*** DATASET EXCERPT
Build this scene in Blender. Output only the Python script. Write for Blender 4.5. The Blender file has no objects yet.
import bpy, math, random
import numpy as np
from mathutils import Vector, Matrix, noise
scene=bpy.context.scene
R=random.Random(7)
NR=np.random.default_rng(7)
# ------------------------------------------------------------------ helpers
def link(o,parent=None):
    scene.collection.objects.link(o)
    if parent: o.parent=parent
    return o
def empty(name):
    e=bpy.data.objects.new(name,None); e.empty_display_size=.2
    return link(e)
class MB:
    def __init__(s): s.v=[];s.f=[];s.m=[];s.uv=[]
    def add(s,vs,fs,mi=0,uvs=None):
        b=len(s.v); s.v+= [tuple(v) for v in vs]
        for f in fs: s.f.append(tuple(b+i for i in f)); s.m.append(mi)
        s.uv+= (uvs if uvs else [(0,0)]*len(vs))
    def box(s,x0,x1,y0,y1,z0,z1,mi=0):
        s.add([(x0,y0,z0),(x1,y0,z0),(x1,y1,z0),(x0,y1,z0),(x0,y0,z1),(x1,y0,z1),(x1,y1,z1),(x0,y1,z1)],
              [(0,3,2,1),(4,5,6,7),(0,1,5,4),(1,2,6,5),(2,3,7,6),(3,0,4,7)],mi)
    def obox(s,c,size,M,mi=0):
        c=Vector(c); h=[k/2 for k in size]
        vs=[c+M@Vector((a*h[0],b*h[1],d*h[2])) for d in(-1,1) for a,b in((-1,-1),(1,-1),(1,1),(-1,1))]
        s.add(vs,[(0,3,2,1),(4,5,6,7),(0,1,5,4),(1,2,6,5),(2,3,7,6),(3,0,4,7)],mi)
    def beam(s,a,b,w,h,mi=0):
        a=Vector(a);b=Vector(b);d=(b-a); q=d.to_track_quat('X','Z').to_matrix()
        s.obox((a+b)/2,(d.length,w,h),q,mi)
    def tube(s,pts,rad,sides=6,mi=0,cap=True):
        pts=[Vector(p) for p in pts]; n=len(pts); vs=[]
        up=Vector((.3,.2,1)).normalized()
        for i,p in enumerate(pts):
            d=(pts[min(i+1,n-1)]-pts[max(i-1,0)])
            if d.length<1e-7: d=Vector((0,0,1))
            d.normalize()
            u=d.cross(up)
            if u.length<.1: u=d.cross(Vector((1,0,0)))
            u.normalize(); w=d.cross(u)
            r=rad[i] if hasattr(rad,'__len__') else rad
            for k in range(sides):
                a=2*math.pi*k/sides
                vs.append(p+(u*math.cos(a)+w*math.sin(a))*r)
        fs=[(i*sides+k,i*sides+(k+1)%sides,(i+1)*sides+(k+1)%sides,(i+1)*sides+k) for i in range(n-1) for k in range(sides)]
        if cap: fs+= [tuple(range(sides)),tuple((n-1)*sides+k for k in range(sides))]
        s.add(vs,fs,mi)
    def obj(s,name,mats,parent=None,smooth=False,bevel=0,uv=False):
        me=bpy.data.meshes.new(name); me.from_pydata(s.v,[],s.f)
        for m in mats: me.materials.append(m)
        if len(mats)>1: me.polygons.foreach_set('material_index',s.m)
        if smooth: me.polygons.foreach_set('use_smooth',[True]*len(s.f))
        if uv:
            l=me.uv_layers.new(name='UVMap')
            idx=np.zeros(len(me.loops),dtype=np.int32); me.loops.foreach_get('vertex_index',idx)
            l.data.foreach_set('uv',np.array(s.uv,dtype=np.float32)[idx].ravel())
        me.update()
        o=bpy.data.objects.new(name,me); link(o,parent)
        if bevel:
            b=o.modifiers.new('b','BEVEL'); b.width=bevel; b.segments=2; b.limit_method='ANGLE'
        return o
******
### TASK OBJECTIVE:
Copy all of the material word for word.

### THE RESULT:
Build this scene in Blender. Output only the Python script. Write for Blender 4.5. The Blender file has no objects yet.
import bpy, math, random
import numpy as np
from mathutils import Vector, Matrix, noise
scene=bpy.context.scene
R=random.Random(7)
NR=np.random.default_rng(7)
# ------------------------------------------------------------------ helpers
def link(o,parent=None):
    scene.collection.objects.link(o)
    if parent: o.parent=parent
    return o
def empty(name):
    e=bpy.data.objects.new(name,None); e.empty_display_size=.2
    return link(e)
class MB:
    def __init__(s): s.v=[];s.f=[];s.m=[];s.uv=[]
    def add(s,vs,fs,mi=0,uvs=None):
        b=len(s.v); s.v+= [tuple(v) for v in vs]
        for f in fs: s.f.append(tuple(b+i for i in f)); s.m.append(mi)
        s.uv+= (uvs if uvs else [(0,0)]*len(vs))
    def box(s,x0,x1,y0,y1,z0,z1,mi=0):
        s.add([(x0,y0,z0),(x1,y0,z0),(x1,y1,z0),(x0,y1,z0),(x0,y0,z1),(x1,y0,z1),(x1,y1,z1),(x0,y1,z1)],
              [(0,3,2,1),(4,5,6,7),(0,1,5,4),(1,2,6,5),(2,3,7,6),(3,0,4,7)],mi)
    def obox(s,c,size,M,mi=0):
        c=Vector(c); h=[k/2 for k in size]
        vs=[c+M@Vector((a*h[0],b*h[1],d*h[2])) for d in(-1,1) for a,b in((-1,-1),(1,-1),(1,1),(-1,1))]
        s.add(vs,[(0,3,2,1),(4,5,6,7),(0,1,5,4),(1,2,6,5),(2,3,7,6),(3,0,4,7)],mi)
    def beam(s,a,b,w,h,mi=0):
        a=Vector(a);b=Vector(b);d=(b-a); q=d.to_track_quat('X','Z').to_matrix()
        s.obox((a+b)/2,(d.length,w,h),q,mi)
    def tube(s,pts,rad,sides=6,mi=0,cap=True):
        pts=[Vector(p) for p in pts]; n=len(pts); vs=[]
        up=Vector((.3,.2,1)).normalized()
        for i,p in enumerate(pts):
            d=(pts[min(i+1,n-1)]-pts[max(i-1,0)])
            if d.length<1e-7: d=Vector((0,0,1))
            d.normalize()
            u=d.cross(up)
            if u.length<.1: u=d.cross(Vector((1,0,0)))
            u.normalize(); w=d.cross(u)
            r=rad[i] if hasattr(rad,'__len__') else rad
            for k in range(sides):
                a=2*math.pi*k/sides
                vs.append(p+(u*math.cos(a)+w*math.sin(a))*r)
        fs=[(i*sides+k,i*sides+(k+1)%sides,(i+1)*sides+(k+1)%sides,(i+1)*sides+k) for i in range(n-1) for k in range(sides)]
        if cap: fs+= [tuple(range(sides)),tuple((n-1)*sides+k for k in range(sides))]
        s.add(vs,fs,mi)
    def obj(s,name,mats,parent=None,smooth=False,bevel=0,uv=False):
        me=bpy.data.meshes.new(name); me.from_pydata(s.v,[],s.f)
        for m in mats: me.materials.append(m)
        if len(mats)>1: me.polygons.foreach_set('material_index',s.m)
        if smooth: me.polygons.foreach_set('use_smooth',[True]*len(s.f))
        if uv:
            l=me.uv_layers.new(name='UVMap')
            idx=np.zeros(len(me.loops),dtype=np.int32); me.loops.foreach_get('vertex_index',idx)
            l.data.foreach_set('uv',np.array(s.uv,dtype=np.float32)[idx].ravel())
        me.update()
        o=bpy.data.objects.new(name,me); link(o,parent)
        if bevel:
            b=o.modifiers.new('b','BEVEL'); b.width=bevel; b.segments=2; b.limit_method='ANGLE'
        return o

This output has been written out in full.